You could. Note that Meta-CVS supports the concept of a ``partial
sandbox''. If you type ``mcvs co project sub/dir'' then you get a
sandbox called ``dir'' containing only the specified subdirectory.
This is (currently) not efficient in terms of reducing the amount of
material actually downloaded from CVS, but it gives you the high level
semantics of having checked out just that subdirectory, which can be
useful. As a developer you can pretend that you have a bunch of small
projects.
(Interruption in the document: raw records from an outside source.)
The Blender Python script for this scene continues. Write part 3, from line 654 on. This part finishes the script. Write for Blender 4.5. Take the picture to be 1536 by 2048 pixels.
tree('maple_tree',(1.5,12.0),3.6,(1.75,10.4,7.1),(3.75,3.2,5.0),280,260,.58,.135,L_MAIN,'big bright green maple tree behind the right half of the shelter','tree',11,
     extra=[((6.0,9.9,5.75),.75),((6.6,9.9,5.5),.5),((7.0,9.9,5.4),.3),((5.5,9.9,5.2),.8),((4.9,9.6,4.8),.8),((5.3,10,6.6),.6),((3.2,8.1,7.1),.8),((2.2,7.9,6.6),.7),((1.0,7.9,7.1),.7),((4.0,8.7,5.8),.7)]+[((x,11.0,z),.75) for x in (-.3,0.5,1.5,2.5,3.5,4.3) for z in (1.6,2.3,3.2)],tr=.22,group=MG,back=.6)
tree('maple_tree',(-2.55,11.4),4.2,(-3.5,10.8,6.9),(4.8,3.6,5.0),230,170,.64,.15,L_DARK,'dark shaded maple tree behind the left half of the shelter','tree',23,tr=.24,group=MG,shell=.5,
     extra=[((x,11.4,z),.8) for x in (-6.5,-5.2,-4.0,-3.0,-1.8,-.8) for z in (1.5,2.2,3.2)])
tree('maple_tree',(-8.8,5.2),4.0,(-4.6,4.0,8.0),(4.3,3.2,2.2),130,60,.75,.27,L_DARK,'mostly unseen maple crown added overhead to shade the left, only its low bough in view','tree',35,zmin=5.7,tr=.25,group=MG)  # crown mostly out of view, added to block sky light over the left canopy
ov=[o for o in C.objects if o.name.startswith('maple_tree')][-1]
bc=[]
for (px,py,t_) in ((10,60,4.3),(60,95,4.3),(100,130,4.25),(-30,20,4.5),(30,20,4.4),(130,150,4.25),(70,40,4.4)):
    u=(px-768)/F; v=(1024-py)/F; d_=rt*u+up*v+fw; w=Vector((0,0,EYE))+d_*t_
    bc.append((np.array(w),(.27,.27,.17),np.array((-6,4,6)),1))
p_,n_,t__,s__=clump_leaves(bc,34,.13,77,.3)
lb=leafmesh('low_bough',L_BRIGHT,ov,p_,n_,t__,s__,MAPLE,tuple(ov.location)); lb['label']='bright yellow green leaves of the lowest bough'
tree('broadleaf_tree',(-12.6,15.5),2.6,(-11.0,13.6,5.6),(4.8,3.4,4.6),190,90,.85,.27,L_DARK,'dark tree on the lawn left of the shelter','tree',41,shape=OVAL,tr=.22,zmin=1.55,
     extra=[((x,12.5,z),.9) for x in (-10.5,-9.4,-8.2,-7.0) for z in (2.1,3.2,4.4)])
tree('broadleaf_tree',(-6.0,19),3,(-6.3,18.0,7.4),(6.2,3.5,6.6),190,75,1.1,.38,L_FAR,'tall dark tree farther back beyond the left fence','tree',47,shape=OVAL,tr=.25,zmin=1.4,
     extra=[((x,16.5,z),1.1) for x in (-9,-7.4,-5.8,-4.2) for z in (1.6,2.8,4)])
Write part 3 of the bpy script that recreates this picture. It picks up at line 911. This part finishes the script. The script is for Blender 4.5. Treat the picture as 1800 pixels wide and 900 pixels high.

As a release manager, you can treat them as one big project:
branch the whole world at once, tag a release over all the projects,
etc.

If someone renames a file from your visible area into an area of the
project that is not visible in your partial sandbox, or moves files
into your sandbox, this is intelligently handled, and you see messages
like:

   * moving foo.c -> (out of sandbox)
   * moving (out of sandbox) -> bar.html

The grab command supports partial sandboxes also; this allows you to
track third party code at the component level, rather than
whole-project level. For instance if there is some interesting library
you'd like to add as a subdirectory of your project, just add an extra
parameter to grab to specify the subdirectory name. Only that
subdirectory is synchronized to the third-party tree; the invisible
parts of the project are ignored and untouched. If you don't plan on
making any local modifications to it right away, you can just grab
snapshots of it directly to the trunk.

The current Meta-CVS has features that are not described at all in the
Jan. 25 paper, and the format of the MAP file is different too.